Very many years ago French toy makers put on the market some intriguing models. Citroen, Ltd., took advantage of this to offer large clockwork replicas of their 1.5 and 11.4-h.p. cars, surprisingly true-to-prototype, with proper steering and a brake. They cost only 15s. in the nineteen-twenties and if you wished to add to your stable a visit to Hamley’s would reveal similar replicas of “14/40” Delage, 13.9 Renault and Panhard, with real electric searchlight by the off-side screen pillar. There was also a larger, open toy Hispano-Suiza with real rubber tyres, and more elementary but equally charming replicas of the last of the model-T Fords, coupé, saloon and tourer. Later came those exciting 18 in.-long P2 Grand Prix Alfa-Romeos of the kind in which Ascari, Campari and Brilli Peri gained the championship of Europe in 1925. They cost 35s., with clockwork motor, detachable wire wheels, Ackermann steering, working filler-caps, etc., and if I sometimes wonder whether they had originally set out to be replicas of the 1½-litre or 2-litre Grand Prix F.I.A.T.s of the same era, nevertheless, they were very pleasing possessions. Incidentally, if anyone can find me examples of any of these old-time toys, I should be very grateful.
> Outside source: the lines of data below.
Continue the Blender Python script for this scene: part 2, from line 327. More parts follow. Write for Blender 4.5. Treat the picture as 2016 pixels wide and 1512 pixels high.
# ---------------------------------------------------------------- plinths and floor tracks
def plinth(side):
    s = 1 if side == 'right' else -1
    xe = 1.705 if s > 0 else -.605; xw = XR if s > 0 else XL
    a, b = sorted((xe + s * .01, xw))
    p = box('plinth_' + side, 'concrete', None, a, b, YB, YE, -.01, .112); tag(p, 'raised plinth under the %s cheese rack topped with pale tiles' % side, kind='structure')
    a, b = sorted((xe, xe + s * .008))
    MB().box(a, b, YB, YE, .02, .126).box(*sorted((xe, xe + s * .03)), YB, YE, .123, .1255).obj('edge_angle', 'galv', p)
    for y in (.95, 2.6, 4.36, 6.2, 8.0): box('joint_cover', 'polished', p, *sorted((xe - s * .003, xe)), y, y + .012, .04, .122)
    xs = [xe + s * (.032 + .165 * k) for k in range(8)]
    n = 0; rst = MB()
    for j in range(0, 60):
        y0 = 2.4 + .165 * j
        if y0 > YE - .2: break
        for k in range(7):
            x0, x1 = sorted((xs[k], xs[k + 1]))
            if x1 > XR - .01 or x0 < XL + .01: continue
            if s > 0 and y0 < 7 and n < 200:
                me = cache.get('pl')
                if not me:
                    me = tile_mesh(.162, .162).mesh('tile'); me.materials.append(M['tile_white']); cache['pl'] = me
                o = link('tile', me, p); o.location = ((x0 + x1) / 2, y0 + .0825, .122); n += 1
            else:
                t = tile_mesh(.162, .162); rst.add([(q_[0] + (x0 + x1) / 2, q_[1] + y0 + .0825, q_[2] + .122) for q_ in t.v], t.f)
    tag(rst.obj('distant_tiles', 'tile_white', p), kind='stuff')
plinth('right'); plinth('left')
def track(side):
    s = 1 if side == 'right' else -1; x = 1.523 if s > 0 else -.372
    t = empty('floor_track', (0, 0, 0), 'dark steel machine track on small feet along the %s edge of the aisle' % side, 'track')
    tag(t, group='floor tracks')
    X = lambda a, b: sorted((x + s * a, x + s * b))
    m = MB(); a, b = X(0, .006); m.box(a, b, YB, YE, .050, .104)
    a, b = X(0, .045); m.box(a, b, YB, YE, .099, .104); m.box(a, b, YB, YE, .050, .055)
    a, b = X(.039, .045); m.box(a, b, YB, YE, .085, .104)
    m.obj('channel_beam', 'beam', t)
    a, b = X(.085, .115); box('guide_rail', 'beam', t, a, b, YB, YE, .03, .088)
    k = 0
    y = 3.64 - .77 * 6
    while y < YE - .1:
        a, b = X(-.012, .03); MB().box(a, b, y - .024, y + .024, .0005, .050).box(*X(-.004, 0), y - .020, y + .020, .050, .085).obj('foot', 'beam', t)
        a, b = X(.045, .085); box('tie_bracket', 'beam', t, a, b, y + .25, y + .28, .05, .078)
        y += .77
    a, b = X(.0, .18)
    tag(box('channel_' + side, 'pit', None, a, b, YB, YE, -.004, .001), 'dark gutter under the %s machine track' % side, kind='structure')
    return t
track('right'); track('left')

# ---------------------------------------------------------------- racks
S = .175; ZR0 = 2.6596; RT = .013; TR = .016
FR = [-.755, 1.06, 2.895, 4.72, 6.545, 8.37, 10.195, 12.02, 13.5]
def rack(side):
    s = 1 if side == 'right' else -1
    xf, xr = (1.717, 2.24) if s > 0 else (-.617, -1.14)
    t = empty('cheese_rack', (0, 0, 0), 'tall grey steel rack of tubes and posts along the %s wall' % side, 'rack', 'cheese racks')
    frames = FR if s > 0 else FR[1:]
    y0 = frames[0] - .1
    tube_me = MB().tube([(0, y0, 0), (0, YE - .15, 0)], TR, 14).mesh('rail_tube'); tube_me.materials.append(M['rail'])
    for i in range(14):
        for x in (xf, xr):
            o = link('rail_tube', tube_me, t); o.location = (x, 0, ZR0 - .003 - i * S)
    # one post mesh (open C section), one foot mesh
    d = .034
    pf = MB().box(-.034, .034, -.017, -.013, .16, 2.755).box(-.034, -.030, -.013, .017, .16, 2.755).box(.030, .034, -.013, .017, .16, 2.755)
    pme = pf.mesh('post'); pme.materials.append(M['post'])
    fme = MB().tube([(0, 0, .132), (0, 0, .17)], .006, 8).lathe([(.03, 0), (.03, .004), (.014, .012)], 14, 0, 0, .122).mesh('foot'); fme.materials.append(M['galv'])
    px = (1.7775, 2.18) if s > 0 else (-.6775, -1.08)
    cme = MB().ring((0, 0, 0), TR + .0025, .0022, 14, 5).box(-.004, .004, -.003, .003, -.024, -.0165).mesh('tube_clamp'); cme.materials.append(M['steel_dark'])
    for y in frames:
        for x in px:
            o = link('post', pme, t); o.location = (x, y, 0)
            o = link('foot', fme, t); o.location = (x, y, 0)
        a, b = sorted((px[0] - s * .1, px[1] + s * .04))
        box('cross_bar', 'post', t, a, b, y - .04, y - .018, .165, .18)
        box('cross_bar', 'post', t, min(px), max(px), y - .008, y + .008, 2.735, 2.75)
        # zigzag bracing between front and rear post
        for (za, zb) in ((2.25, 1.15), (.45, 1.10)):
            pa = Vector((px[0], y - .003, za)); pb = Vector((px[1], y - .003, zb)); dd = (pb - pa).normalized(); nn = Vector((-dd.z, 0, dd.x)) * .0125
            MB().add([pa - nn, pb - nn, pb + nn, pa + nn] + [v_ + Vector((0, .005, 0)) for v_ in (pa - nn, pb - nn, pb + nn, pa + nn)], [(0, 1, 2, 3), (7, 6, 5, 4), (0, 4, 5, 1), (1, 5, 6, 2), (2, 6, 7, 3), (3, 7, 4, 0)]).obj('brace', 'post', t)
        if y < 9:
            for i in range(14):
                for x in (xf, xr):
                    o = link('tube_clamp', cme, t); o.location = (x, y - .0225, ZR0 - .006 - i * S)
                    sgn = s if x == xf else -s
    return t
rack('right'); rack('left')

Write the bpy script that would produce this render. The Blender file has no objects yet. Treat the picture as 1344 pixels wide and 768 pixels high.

Jumping a couple of decades, what is there to collect to-day? Well, Chad Valley make excellent die-cast clockwork replicas of the modern Hillman Minx, Humber Super Snipe and Sunbeam-Talbot cars of the Routes Group, priced at only 5s. each, inclusive of p.t. I gather they can undertake similar replicas of current production cars and the resultant publicity should be very well worth while to any enterprising firms who take advantage of this arrangement.

The Meccano “Dinky Toy” range continues to expand, such makes as Jaguar 100, 4½-litre Lagonda, Rolls-Royce, Vauxhall, Chrysler and so on having been followed by such recent additions as Austin A40, Triumph 1,800, Vanguard and American Ford V8—real miniatures these, beautifully finished and very fascinating withal. They cost only 1s. 9d. or 2s. 6d. and Meccano, Ltd., take real pains to faithfully reproduce the lines and outstanding features of the real cars. The Editor of Motor Sport is an ardent “Dinky” collector. Down at Brooklands Scale Models, Ltd., have done astonishingly brisk trade (particularly export) with their splendid little 1/32-scale Maserati, E.R.A. and Alta model racing-cars, these now being available with spring or electric propulsion. The Scale Model Equipment Co., Ltd., of Steyning, supplies kits of parts which make up into very realistic and detailed 1/32-scale models of “3.3” G.P. Bugatti, G.P. Mercédès, E-type E.R.A., 1½-litre Alta, A6GS Maserati and Aero-dynamic H.R.G. cars, while the “Penguin” range of rather larger rubber-driven plastic replicas embraces Jowett Javelin, Riley, Ford and Armstrong-Siddeley. The simplest i.e.-engined model would appear to be the Juneero “Bantam” which, like the early racing-cyclecars, has belt-drive, and there are even jet-propelled racers, by Jetex. Incidentally, the pastime is catered for by two monthly magazines, the 6d. Model Car News and 2s. Model Cars. If it be true that man is but it boy at heart, the future of the model car is surely firmly established!—W. B.